Tom Brokaw and Andrea Mitchell Offer Up Deeply Rosy Takes on Bush's Legacy

On the morning of George H.W. Bush’s state funeral in Washington, the Revisionist History Express ran full speed ahead exclusively off the fumes of NBC hosts Tom Brokaw and Andrea Mitchell parsing the dead president’s legacy of “gentility and decency” on the Today show with Savannah Guthrie.

Coming at us live from outside the National Cathedral this morning, Brokaw waxed poetic about Bush’s history of public service, reminding the American people that we’re very lucky 41 didn’t follow in the footsteps of his wealthy family and become a Wall Street banker, but instead followed in the footsteps of other wealthy families to become a lifelong politician.

And while Guthrie recalled that Bush “didn’t care for the legacy discussion,” perhaps not wanting to be remembered for all the ways he fucked up, Mitchell went on with it anyway. Honestly, I’m not sure why I got my hopes up when she began with, “History is treating him already far better than…” as if she, in her next breath, was really going to call out this past week’s narratives, which have almost completely ignored Bush’s actual legacy.

No, Mitchell, along with countless other media personalities, failed again (emphasis added):

Well I think history is treating him already far better than we in the media and the public perhaps appreciated him when he ended his presidency.

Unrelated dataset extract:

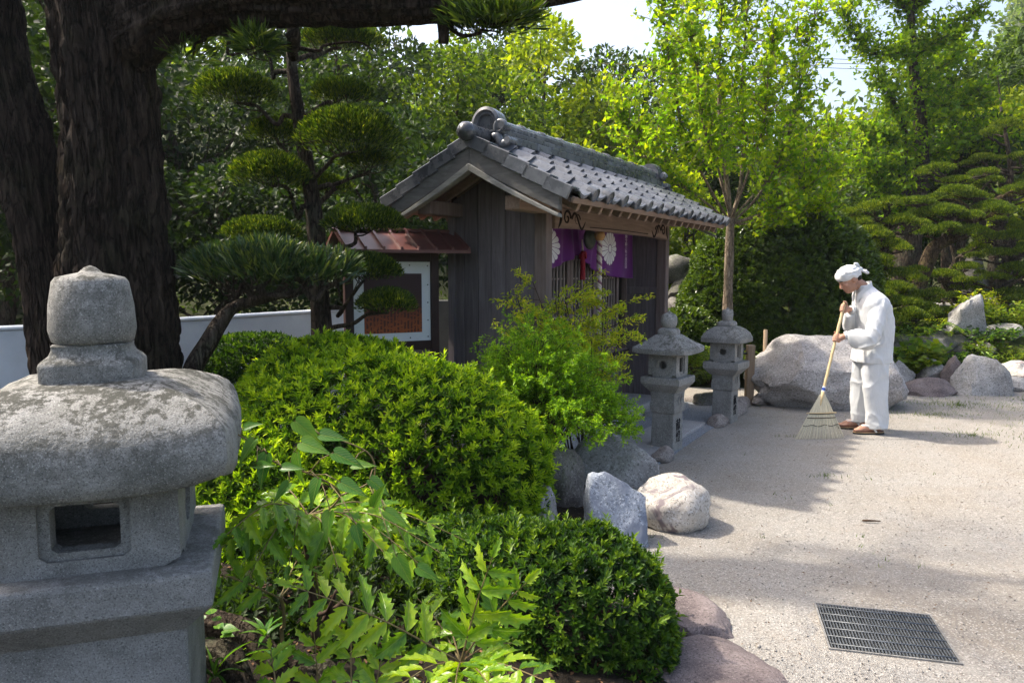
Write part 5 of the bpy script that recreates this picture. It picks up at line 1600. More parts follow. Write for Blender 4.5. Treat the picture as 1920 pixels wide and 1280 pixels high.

And he was very distraught, of course, at the loss to Bill Clinton. But the fact is the gentility, the decency—despite his political instincts, he was very competitive in that 1988 campaign, that should not be airbrushed—but the fact is there was a fundamental kindness and gentility about the man.

Gentile. Kind. Decent. But let’s not gloss over the fact that he… oh, ran a “very competitive” campaign against Bill Clinton. Right, that’s what we shouldn’t forget about his history of public service.

But aside from losing that 1992 presidential campaign as the incumbent, Brokaw went on, Bush’s “sense of public service” really “defined his life.” And wow, Bush was hurt, but responded forgivingly, Brokaw recounted, when Newsweek published a cover story about him being a “wimp” during his vice presidency.

He was “so forgiving” of the media criticism, Mitchell echoed, and didn’t “blame the media,” which really made him someone who knew when to poke fun at himself and take “credit for the failures” while also “sharing” any praise he received. Praise for everything that, well, the media should have criticized the Reagan and Bush administrations to begin with.

Alas, we can look forward to Bush finally being buried tomorrow, deep in the ground, and this entire amnesia-filled news cycle with him.